04 June 2025

2500th Post

 No, I do not suffer from delusions. I enjoy them entirely.
Porridger’s Almanack (Breakfast of Ganglions)

Why tonality as such should be thrown out for good I can’t see.
Why it should always be present I can’t see.
— Chas Ives

I haven’t always posted to the blog consistently, nor would I make so bold as to claim that when I do post, the content is always substantial and necessarily of general interest, and yet here we are, 2500 posts to date. My hopes then may have been better than my expectations, but my career has not exactly soared in the interval. I am composing better and better, I believe. Indeed, considering that my life may well have ended in November of 2018, I am mostly glad to be around to compose at all, especially pleased that I got to complete White Nights. I find it of interest poking around the blog not least because it serves me as a remembrancer especially of items since forgotten. For instance, I formed the impression that I did not much post about Triad until we so christened the group. so it rather tickles me to find myself having written in this post, for instance, of [t]he as-yet-unnamed composer-conductor choral concern.

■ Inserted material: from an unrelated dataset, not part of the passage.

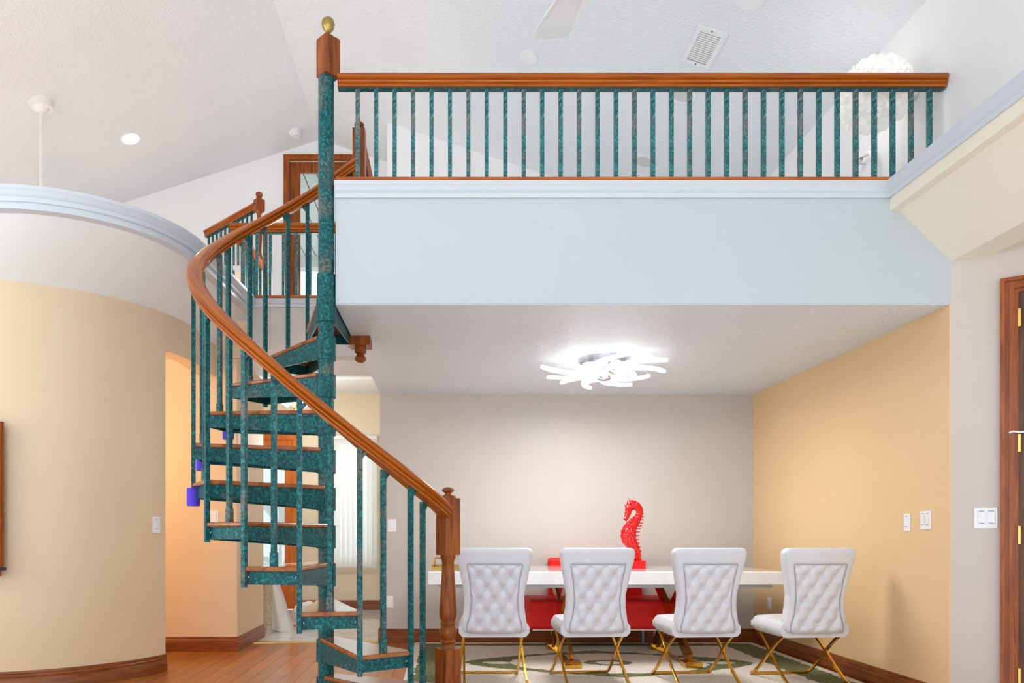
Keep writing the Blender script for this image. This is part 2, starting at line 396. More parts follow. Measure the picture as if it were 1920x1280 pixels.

Obviously I’m looking forward to Paul Carlson’s première of Petersburg Nocturne on Saturday, and the CRWE concert Sunday (we shall hear what Matt may say, or not, viz. Henningmusick.)

I chuckle in mild surprise that I myself may be the source of the phrase Amorphous and Forward-Looking.

Today was an enormous landmark, truly, in that the Henning Ensemble rehearsed for the first time as this new sextet. We rehearsed:
Nostalgia Ain’t What It Used to Be
Down Along the Canal to Minerva Road
Dark Side of the Sun
Fantasia on a Theme by Rahsaan Roland Kirk

The rehearsal went splendidly, and we’ve booked a number of rehearsals as well as a date to propose for a concert at the Library.


1 comment:

Cato said...

Thanks for the thoughts! And Saturday with The Petersburg Nocturne cannot come fast enough!